Kareem Hunt is back on an NFL team, three short months after video surfaced of Hunt shoving and kicking a woman in a Cleveland hotel. While Hunt is playing, Colin Kaepernick sits at home, two years after kneeling for the national anthem in protest of the wrongdoings against African Americans. The NFL and its franchises make cold-blooded moves, signing abusive athletes back onto their teams, while living in fear of bringing a protesting athlete back into the NFL spotlight. These moves are easy for the NFL to make, and the fans are to blame.
For a fan, owning and wearing an NFL jersey shows true fandom. When a fan sits down with his favorite player’s jersey on to watch his beloved team play, he is helping the NFL make money. By fans consuming the NFL through games on TV, sponsorships and merchandise, the NFL continues to gain more money and expand in size.
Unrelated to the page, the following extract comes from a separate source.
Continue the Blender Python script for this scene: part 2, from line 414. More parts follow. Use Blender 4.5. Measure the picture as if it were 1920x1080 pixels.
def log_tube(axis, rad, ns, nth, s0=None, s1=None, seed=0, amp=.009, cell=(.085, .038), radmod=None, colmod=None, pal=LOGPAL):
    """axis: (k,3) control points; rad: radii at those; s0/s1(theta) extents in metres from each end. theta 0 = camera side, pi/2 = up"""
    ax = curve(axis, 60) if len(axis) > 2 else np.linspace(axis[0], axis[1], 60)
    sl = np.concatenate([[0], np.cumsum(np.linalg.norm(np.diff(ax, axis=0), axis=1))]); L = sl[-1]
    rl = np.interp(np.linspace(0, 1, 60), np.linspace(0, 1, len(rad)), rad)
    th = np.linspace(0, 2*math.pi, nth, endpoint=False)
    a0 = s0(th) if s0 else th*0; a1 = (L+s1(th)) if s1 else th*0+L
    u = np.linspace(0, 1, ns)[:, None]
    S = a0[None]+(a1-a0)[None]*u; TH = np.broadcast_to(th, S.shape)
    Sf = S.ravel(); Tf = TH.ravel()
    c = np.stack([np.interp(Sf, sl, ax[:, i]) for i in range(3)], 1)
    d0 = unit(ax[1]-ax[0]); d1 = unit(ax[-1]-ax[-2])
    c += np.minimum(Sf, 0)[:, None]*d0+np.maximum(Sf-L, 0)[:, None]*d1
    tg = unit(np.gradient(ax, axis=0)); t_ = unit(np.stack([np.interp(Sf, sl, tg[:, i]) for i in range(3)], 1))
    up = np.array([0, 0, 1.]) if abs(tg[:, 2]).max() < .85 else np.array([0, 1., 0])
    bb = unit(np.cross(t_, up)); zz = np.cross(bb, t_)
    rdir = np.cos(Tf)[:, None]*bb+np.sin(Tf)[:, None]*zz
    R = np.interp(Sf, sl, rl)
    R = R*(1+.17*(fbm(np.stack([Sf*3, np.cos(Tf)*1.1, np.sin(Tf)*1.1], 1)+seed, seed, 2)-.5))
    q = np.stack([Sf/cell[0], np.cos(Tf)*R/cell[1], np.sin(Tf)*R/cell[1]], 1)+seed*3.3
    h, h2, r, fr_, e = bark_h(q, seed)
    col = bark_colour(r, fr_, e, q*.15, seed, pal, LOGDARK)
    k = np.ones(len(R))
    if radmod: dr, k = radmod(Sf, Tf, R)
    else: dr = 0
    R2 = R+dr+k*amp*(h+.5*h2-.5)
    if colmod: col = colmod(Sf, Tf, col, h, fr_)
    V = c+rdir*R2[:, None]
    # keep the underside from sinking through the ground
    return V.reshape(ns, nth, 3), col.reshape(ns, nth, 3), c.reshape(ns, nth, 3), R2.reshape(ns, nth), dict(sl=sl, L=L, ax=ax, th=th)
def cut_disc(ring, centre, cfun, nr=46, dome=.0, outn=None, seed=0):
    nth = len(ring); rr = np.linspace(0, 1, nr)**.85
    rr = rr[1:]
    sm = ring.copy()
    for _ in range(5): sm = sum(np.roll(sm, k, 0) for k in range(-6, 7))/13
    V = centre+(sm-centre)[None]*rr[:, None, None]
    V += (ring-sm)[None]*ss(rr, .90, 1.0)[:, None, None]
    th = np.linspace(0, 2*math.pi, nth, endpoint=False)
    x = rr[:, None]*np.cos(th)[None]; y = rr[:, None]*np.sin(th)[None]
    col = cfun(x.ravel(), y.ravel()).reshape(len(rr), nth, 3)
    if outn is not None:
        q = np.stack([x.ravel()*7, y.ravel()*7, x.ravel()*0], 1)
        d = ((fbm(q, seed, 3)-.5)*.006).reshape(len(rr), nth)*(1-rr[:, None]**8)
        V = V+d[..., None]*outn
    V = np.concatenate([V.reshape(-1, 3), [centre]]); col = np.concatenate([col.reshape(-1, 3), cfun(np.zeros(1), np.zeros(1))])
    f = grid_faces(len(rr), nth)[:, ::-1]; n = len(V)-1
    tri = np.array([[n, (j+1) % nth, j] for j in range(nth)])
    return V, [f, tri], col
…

Through merchandise sales, television deals and league-wide sponsorships, the NFL brought in 15 billion dollars in 2018, and commissioner Roger Goodell told NFL.com the league hopes to bring in as much as 25 billion dollars by 2027.
The tremendous growth in revenue for the NFL keeps it from thinking twice about who they let play in the league. “If it isn’t broke, don’t fix it,” seems to be the mantra the NFL operates on.
Former and current NFL players Dez Bryant, Santonio Holmes and Buffalo’s own Lesean McCoy all have committed acts of domestic abuse in the last 13 years and have seen nothing but prosperity for their jersey sales.
Bryant was charged with domestic violence in 2012 and saw his jersey rise to the number one selling jersey in 2016. Holmes was charged in 2006 and saw his jersey crack the top 25 in jersey sales in multiple seasons after the incident. Holmes’ jersey is still being purchased from the NFL shops today, five years after his retirement. For the Buffalo Bills star running back McCoy, his jersey cracked the top 3 in jersey sales in 2014 while consistently being in the top 20 since.
No NFL team has reached out to Kaepernick about a job because of the impact he made to the NFL’s ratings. The 49ers viewership dropped eight percent in the games in which he kneeled. Eight percent may not seem like much, but when you are dealing with millions eight percent can put a dent in many teams bank accounts.
Bringing Hunt back into the NFL does not come as shock to NFL fans. Before Hunt was released by the Kansas City Chiefs, his jersey ranked eighth in sales among NFL rookies and sat just outside the top 30 in jersey sales for the rest of the league. To think the NFL would give up the amount of revenue having Hunt on the field creates is unthinkable.
When fans do not watch, the NFL does not make money. Fans seem to have an issue with the protests of athletes, while being completely fine with the abusive actions of athletes off the field. NFL executives may see an issue with giving athletes with a criminal record a second chance, but they may never admit it as long as the fans continue to tune in and make the senseless hiring of abusive athletes okay.